5. Nach Art. 20a Abs. 1 lit. a BVG kann die Vorsorgeeinrichtung in ihrem Reglement Hinterlassenenleistungen für die Person vorsehen, die mit dem Versicherten in den letzten fünf Jahren bis zu seinem Tod ununterbrochen eine Lebensgemeinschaft geführt hat oder die für den Unterhalt eines oder mehrerer gemeinsamer Kinder aufkommen muss. Aus dieser "Kann-Vorschrift" ist abzuleiten, dass es sich beim Anspruch auf eine Lebenspartnerrente um einen überobligatorischen Anspruch handelt. Die Vorsorgeeinrichtungen sind daher frei zu bestimmen, ob sie überhaupt und für welche dieser Personen sie Hinterlassenenleistungen vorsehen wollen (vgl. Urteil des Bundesgerichts 9C_118/2018 vom 9. Oktober 2018 E. 1.1).

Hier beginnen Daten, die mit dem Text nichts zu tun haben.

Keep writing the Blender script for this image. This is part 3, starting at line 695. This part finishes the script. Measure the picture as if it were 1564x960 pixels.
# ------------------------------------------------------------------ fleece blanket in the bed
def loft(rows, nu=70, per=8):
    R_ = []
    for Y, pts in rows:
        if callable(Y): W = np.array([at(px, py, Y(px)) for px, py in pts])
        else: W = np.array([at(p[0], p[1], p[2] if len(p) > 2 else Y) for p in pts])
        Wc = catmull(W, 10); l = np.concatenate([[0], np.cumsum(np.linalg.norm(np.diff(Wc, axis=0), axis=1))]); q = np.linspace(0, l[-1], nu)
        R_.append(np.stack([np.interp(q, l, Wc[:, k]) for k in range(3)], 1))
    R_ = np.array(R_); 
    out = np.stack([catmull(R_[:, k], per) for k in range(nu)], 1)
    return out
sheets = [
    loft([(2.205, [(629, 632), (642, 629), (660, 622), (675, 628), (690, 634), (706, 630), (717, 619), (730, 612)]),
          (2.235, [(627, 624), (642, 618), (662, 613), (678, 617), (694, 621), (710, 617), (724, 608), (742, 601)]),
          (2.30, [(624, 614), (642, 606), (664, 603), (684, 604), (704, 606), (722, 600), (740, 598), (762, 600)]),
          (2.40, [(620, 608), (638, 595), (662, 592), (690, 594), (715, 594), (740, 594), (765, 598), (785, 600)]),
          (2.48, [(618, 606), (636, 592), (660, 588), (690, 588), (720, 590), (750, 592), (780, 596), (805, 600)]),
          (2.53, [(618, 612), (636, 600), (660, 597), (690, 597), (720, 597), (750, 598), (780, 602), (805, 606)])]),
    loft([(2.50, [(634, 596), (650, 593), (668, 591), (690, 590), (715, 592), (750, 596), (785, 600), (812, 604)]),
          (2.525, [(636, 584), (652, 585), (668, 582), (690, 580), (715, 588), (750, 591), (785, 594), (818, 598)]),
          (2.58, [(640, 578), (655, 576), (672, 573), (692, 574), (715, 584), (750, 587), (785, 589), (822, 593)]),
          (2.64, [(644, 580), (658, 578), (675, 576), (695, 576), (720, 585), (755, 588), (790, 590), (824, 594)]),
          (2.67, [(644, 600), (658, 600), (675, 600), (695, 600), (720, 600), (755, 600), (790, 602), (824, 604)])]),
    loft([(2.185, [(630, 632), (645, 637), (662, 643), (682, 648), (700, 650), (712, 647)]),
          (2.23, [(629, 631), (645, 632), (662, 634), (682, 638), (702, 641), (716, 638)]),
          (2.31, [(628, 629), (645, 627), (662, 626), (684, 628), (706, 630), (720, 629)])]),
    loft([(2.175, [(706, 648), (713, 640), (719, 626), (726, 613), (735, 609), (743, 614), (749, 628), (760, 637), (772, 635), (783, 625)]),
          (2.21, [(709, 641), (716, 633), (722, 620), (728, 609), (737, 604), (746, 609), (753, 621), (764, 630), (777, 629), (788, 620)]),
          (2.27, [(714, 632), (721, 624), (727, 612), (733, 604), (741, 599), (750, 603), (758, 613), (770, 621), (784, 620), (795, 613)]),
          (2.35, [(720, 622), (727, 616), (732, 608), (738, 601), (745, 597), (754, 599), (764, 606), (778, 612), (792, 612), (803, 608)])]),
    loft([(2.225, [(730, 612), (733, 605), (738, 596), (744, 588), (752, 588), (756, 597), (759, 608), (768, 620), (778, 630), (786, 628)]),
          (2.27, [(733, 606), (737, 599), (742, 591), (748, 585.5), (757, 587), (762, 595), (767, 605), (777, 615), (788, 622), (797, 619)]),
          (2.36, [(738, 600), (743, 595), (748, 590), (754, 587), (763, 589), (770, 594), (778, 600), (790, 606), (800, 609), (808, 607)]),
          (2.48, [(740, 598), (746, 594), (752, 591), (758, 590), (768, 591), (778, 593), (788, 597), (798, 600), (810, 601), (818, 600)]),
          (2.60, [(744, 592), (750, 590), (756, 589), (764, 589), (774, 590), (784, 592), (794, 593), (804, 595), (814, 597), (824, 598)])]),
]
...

Nach herrschender bundesgerichtlicher Rechtsprechung sind die Pensionskassen zum Erlass von Anspruchsvoraussetzungen mit konstitutiver Wirkung befugt (BGE 133 V 314 E. 4.2.1 und 4.3), wobei es sich nicht um blosse Beweisvorschriften mit Ordnungscharakter handelt, sondern vielmehr um mit Art. 20a BVG vereinbare formelle Anspruchserfordernisse mit konstitutiver Wirkung (BGE 142 V 233 E. 2.1). Artikel 16 Abs. 2 i.V.m. Abs. 1 lit. d VorsR stellt ein derartiges zulässiges formelles Anspruchserfordernis mit konstitutiver Wirkung dar, wird doch unmissverständlich festgehalten, dass bei Unterbleiben der fristgerechten Meldung kein Anspruch auf Leistungen der Pensionskasse besteht.

(…)

9. Zusammenfassend bleibt mithin festzuhalten, dass sich aus der Systematik und dem Wortlaut der reglementarischen Bestimmungen von Art. 16 Abs. 2 i.V.m. Art. 16 Abs. 1 lit. d VorsR deutlich und unmissverständlich ergibt, dass der Anspruch auf eine Lebenspartnerrente im Todesfall von rentenbeziehenden Personen die rechtzeitige Meldung der Lebenspartnerin an die Beklagte voraussetzt (Meldung im Zeitpunkt der erstmaligen Rentenzahlung, spätestens jedoch bis zur Vollendung des 65. Altersjahres). Für eine Abweichung vom klaren Wortlaut bestehen keine triftigen Gründe. Artikel 16 Abs. 1 und 2 VorsR verstossen nicht gegen gesetzliche Bestimmungen, da die Vorsorgeeinrichtungen berechtigt sind, konstitutive formelle Anforderungen vorzusehen, welche für die Versicherten keine unzumutbare Hürde darstellen. Da der Kläger seine Lebenspartnerin B der Beklagten erst am 27. Februar 2018 und somit nach dem ersten Altersrentenbezug am 1. August 2017 gemeldet hat, ist die Meldung als verspätet zu qualifizieren. Im Todesfall des Klägers hat B somit keinen Anspruch auf eine Lebenspartnerrente der Beklagten. Die Klage erweist sich als vollumfänglich unbegründet, soweit darauf einzutreten ist.

(…)

Urteil des Verwaltungsgerichts vom 24. Oktober 2019, S 2018 78
Das Urteil ist noch nicht rechtskräftig.